### Dataset rows
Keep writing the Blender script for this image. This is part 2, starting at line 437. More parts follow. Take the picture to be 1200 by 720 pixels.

---

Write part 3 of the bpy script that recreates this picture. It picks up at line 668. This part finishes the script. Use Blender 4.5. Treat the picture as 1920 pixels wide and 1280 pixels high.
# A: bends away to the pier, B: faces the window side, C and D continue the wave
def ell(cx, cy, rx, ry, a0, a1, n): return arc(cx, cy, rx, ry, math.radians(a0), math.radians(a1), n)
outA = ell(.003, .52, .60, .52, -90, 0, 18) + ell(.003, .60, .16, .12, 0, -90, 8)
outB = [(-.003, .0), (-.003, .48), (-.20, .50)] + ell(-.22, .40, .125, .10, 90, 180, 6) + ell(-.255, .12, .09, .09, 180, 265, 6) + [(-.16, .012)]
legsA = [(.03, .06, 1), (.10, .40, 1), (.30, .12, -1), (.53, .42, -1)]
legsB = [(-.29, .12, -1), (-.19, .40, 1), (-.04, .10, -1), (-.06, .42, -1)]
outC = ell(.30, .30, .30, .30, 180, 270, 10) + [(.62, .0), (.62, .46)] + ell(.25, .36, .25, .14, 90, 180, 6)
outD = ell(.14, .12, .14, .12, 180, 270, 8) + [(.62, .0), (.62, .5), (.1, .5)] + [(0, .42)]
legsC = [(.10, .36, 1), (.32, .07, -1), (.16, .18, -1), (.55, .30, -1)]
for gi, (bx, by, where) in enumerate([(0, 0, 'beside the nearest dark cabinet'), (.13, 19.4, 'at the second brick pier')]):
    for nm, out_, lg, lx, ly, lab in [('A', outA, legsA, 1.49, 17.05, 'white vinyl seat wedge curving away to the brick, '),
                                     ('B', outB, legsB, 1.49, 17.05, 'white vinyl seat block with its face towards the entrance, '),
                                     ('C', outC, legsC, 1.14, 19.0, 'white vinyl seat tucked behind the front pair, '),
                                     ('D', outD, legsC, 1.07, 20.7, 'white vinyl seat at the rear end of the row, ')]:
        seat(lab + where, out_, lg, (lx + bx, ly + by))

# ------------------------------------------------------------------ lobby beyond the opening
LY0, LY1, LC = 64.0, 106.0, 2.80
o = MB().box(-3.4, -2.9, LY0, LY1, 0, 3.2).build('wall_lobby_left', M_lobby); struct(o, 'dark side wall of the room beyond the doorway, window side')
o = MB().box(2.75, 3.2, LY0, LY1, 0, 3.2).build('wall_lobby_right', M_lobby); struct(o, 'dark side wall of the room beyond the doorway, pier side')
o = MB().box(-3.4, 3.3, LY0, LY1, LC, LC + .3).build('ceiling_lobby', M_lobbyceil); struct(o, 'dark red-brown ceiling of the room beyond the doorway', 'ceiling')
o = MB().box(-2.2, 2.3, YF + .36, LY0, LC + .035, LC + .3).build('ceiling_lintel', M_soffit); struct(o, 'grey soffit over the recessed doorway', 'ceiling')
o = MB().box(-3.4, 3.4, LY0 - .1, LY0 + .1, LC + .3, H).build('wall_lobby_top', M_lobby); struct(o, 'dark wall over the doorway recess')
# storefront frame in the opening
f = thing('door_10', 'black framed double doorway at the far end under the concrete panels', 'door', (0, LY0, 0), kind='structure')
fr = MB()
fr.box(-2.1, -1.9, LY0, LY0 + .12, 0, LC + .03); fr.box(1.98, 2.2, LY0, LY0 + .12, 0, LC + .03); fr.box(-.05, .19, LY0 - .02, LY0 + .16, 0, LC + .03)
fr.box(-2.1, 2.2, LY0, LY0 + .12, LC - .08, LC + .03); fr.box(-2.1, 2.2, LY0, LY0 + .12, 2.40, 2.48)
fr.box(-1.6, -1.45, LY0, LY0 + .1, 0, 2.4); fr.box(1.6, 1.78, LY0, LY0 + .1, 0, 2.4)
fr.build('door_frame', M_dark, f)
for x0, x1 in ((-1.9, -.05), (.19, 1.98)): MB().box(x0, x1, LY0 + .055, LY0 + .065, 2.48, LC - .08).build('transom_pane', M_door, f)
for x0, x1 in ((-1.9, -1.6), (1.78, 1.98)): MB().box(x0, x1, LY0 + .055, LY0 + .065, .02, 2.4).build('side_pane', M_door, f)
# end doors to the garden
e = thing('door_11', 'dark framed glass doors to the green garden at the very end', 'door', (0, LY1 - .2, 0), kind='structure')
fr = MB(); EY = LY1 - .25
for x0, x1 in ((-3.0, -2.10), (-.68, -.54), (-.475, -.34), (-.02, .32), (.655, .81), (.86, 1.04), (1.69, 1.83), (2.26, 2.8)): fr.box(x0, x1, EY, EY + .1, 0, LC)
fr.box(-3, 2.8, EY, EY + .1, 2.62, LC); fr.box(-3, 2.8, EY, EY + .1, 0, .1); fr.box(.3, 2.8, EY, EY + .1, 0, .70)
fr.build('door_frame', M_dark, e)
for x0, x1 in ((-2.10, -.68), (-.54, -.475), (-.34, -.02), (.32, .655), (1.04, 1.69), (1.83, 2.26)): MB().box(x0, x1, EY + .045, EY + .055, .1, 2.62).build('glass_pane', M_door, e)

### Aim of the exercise
Your task is to print the lines from the one containing "o = MB().box(-3.4, 3.3, LY0, LY1, LC, LC" through the one containing "o = MB().box(-2.2, 2.3, YF", exactly and with nothing added.

### Result
o = MB().box(-3.4, 3.3, LY0, LY1, LC, LC + .3).build('ceiling_lobby', M_lobbyceil); struct(o, 'dark red-brown ceiling of the room beyond the doorway', 'ceiling')
o = MB().box(-2.2, 2.3, YF + .36, LY0, LC + .035, LC + .3).build('ceiling_lintel', M_soffit); struct(o, 'grey soffit over the recessed doorway', 'ceiling')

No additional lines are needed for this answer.